- _WHAT IS EXPECTED_: Can you output the records below exactly as they are written?

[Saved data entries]
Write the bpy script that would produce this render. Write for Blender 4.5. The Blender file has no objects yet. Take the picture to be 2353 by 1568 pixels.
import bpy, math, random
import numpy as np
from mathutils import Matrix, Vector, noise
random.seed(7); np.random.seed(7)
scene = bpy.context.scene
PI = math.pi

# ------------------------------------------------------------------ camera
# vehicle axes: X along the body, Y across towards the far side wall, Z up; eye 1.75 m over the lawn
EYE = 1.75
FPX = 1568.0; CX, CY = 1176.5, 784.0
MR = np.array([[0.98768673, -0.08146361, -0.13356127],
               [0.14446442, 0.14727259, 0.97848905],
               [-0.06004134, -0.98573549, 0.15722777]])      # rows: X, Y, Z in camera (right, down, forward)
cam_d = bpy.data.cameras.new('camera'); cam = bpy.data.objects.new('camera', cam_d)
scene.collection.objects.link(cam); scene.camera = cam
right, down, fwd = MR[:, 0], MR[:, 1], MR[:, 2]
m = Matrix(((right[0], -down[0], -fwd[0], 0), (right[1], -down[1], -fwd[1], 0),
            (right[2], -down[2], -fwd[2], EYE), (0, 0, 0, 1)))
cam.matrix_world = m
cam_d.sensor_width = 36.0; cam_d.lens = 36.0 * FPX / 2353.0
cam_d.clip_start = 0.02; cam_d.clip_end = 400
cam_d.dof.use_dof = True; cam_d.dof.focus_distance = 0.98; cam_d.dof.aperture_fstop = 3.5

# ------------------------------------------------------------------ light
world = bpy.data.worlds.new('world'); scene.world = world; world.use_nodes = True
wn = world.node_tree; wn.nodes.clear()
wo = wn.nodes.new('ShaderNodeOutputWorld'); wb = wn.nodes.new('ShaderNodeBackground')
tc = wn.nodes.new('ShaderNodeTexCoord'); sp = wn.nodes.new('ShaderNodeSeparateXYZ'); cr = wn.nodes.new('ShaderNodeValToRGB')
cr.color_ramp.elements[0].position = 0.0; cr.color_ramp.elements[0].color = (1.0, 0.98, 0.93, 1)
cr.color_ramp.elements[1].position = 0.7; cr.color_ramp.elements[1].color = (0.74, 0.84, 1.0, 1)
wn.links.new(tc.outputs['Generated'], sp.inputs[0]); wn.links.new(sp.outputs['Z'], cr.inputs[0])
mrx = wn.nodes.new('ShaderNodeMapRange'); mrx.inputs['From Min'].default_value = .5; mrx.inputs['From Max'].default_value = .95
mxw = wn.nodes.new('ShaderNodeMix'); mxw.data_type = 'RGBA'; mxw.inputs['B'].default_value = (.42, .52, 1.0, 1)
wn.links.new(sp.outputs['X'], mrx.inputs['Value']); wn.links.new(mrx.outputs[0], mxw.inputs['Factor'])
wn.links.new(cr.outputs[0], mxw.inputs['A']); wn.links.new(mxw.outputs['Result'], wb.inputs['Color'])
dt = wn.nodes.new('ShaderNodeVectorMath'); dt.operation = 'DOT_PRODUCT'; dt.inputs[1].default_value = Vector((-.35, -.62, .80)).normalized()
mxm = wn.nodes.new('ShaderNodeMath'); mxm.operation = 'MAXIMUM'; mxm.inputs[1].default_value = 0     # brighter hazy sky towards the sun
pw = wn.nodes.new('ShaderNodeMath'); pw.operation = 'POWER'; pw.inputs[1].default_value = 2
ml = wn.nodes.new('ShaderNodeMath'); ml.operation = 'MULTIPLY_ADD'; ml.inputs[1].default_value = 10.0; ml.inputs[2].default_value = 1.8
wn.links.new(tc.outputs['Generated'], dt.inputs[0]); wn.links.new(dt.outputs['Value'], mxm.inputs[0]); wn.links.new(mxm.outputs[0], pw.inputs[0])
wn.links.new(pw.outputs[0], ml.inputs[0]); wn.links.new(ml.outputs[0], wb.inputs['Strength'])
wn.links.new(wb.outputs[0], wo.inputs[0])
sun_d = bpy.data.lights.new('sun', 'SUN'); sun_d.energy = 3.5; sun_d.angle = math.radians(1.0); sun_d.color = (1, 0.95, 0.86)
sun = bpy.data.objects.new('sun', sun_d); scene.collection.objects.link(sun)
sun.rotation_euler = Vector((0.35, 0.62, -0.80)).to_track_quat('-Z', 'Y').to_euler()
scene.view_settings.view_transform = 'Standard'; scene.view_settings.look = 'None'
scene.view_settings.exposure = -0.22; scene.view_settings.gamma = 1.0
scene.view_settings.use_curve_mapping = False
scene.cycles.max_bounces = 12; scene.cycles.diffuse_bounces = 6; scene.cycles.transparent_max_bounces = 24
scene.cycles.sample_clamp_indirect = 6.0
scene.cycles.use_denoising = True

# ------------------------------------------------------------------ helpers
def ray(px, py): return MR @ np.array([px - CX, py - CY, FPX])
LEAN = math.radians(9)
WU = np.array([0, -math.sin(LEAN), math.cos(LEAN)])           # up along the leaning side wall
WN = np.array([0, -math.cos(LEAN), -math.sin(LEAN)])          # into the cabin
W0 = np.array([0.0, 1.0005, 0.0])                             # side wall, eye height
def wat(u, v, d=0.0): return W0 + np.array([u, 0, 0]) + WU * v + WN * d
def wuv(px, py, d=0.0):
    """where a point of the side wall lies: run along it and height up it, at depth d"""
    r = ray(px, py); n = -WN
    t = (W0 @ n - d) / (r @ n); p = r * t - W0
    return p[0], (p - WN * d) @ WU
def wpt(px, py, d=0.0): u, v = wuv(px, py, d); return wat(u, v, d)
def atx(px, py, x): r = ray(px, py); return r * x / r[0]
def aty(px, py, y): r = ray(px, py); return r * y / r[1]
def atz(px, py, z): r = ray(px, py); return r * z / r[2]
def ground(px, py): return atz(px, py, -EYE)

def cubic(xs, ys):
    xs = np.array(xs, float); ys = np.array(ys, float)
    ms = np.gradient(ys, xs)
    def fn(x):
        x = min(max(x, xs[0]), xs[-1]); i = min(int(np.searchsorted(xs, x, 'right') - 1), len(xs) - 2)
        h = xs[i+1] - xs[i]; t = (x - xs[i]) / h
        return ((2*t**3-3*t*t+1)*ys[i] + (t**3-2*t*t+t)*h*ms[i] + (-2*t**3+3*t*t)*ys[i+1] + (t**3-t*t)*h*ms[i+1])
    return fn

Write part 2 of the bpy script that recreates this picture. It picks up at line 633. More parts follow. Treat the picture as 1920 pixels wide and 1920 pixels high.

- _SOLUTION TO THIS TASK_:
Write the bpy script that would produce this render. Write for Blender 4.5. The Blender file has no objects yet. Take the picture to be 2353 by 1568 pixels.
import bpy, math, random
import numpy as np
from mathutils import Matrix, Vector, noise
random.seed(7); np.random.seed(7)
scene = bpy.context.scene
PI = math.pi

# ------------------------------------------------------------------ camera
# vehicle axes: X along the body, Y across towards the far side wall, Z up; eye 1.75 m over the lawn
EYE = 1.75
FPX = 1568.0; CX, CY = 1176.5, 784.0
MR = np.array([[0.98768673, -0.08146361, -0.13356127],
               [0.14446442, 0.14727259, 0.97848905],
               [-0.06004134, -0.98573549, 0.15722777]])      # rows: X, Y, Z in camera (right, down, forward)
cam_d = bpy.data.cameras.new('camera'); cam = bpy.data.objects.new('camera', cam_d)
scene.collection.objects.link(cam); scene.camera = cam
right, down, fwd = MR[:, 0], MR[:, 1], MR[:, 2]
m = Matrix(((right[0], -down[0], -fwd[0], 0), (right[1], -down[1], -fwd[1], 0),
            (right[2], -down[2], -fwd[2], EYE), (0, 0, 0, 1)))
cam.matrix_world = m
cam_d.sensor_width = 36.0; cam_d.lens = 36.0 * FPX / 2353.0
cam_d.clip_start = 0.02; cam_d.clip_end = 400
cam_d.dof.use_dof = True; cam_d.dof.focus_distance = 0.98; cam_d.dof.aperture_fstop = 3.5

# ------------------------------------------------------------------ light
world = bpy.data.worlds.new('world'); scene.world = world; world.use_nodes = True
wn = world.node_tree; wn.nodes.clear()
wo = wn.nodes.new('ShaderNodeOutputWorld'); wb = wn.nodes.new('ShaderNodeBackground')
tc = wn.nodes.new('ShaderNodeTexCoord'); sp = wn.nodes.new('ShaderNodeSeparateXYZ'); cr = wn.nodes.new('ShaderNodeValToRGB')
cr.color_ramp.elements[0].position = 0.0; cr.color_ramp.elements[0].color = (1.0, 0.98, 0.93, 1)
cr.color_ramp.elements[1].position = 0.7; cr.color_ramp.elements[1].color = (0.74, 0.84, 1.0, 1)
wn.links.new(tc.outputs['Generated'], sp.inputs[0]); wn.links.new(sp.outputs['Z'], cr.inputs[0])
mrx = wn.nodes.new('ShaderNodeMapRange'); mrx.inputs['From Min'].default_value = .5; mrx.inputs['From Max'].default_value = .95
mxw = wn.nodes.new('ShaderNodeMix'); mxw.data_type = 'RGBA'; mxw.inputs['B'].default_value = (.42, .52, 1.0, 1)
wn.links.new(sp.outputs['X'], mrx.inputs['Value']); wn.links.new(mrx.outputs[0], mxw.inputs['Factor'])
wn.links.new(cr.outputs[0], mxw.inputs['A']); wn.links.new(mxw.outputs['Result'], wb.inputs['Color'])
dt = wn.nodes.new('ShaderNodeVectorMath'); dt.operation = 'DOT_PRODUCT'; dt.inputs[1].default_value = Vector((-.35, -.62, .80)).normalized()
mxm = wn.nodes.new('ShaderNodeMath'); mxm.operation = 'MAXIMUM'; mxm.inputs[1].default_value = 0     # brighter hazy sky towards the sun
pw = wn.nodes.new('ShaderNodeMath'); pw.operation = 'POWER'; pw.inputs[1].default_value = 2
ml = wn.nodes.new('ShaderNodeMath'); ml.operation = 'MULTIPLY_ADD'; ml.inputs[1].default_value = 10.0; ml.inputs[2].default_value = 1.8
wn.links.new(tc.outputs['Generated'], dt.inputs[0]); wn.links.new(dt.outputs['Value'], mxm.inputs[0]); wn.links.new(mxm.outputs[0], pw.inputs[0])
wn.links.new(pw.outputs[0], ml.inputs[0]); wn.links.new(ml.outputs[0], wb.inputs['Strength'])
wn.links.new(wb.outputs[0], wo.inputs[0])
sun_d = bpy.data.lights.new('sun', 'SUN'); sun_d.energy = 3.5; sun_d.angle = math.radians(1.0); sun_d.color = (1, 0.95, 0.86)
sun = bpy.data.objects.new('sun', sun_d); scene.collection.objects.link(sun)
sun.rotation_euler = Vector((0.35, 0.62, -0.80)).to_track_quat('-Z', 'Y').to_euler()
scene.view_settings.view_transform = 'Standard'; scene.view_settings.look = 'None'
scene.view_settings.exposure = -0.22; scene.view_settings.gamma = 1.0
scene.view_settings.use_curve_mapping = False
scene.cycles.max_bounces = 12; scene.cycles.diffuse_bounces = 6; scene.cycles.transparent_max_bounces = 24
scene.cycles.sample_clamp_indirect = 6.0
scene.cycles.use_denoising = True

# ------------------------------------------------------------------ helpers
def ray(px, py): return MR @ np.array([px - CX, py - CY, FPX])
LEAN = math.radians(9)
WU = np.array([0, -math.sin(LEAN), math.cos(LEAN)])           # up along the leaning side wall
WN = np.array([0, -math.cos(LEAN), -math.sin(LEAN)])          # into the cabin
W0 = np.array([0.0, 1.0005, 0.0])                             # side wall, eye height
def wat(u, v, d=0.0): return W0 + np.array([u, 0, 0]) + WU * v + WN * d
def wuv(px, py, d=0.0):
    """where a point of the side wall lies: run along it and height up it, at depth d"""
    r = ray(px, py); n = -WN
    t = (W0 @ n - d) / (r @ n); p = r * t - W0
    return p[0], (p - WN * d) @ WU
def wpt(px, py, d=0.0): u, v = wuv(px, py, d); return wat(u, v, d)
def atx(px, py, x): r = ray(px, py); return r * x / r[0]
def aty(px, py, y): r = ray(px, py); return r * y / r[1]
def atz(px, py, z): r = ray(px, py); return r * z / r[2]
def ground(px, py): return atz(px, py, -EYE)

def cubic(xs, ys):
    xs = np.array(xs, float); ys = np.array(ys, float)
    ms = np.gradient(ys, xs)
    def fn(x):
        x = min(max(x, xs[0]), xs[-1]); i = min(int(np.searchsorted(xs, x, 'right') - 1), len(xs) - 2)
        h = xs[i+1] - xs[i]; t = (x - xs[i]) / h
        return ((2*t**3-3*t*t+1)*ys[i] + (t**3-2*t*t+t)*h*ms[i] + (-2*t**3+3*t*t)*ys[i+1] + (t**3-t*t)*h*ms[i+1])
    return fn

Write part 2 of the bpy script that recreates this picture. It picks up at line 633. More parts follow. Treat the picture as 1920 pixels wide and 1920 pixels high.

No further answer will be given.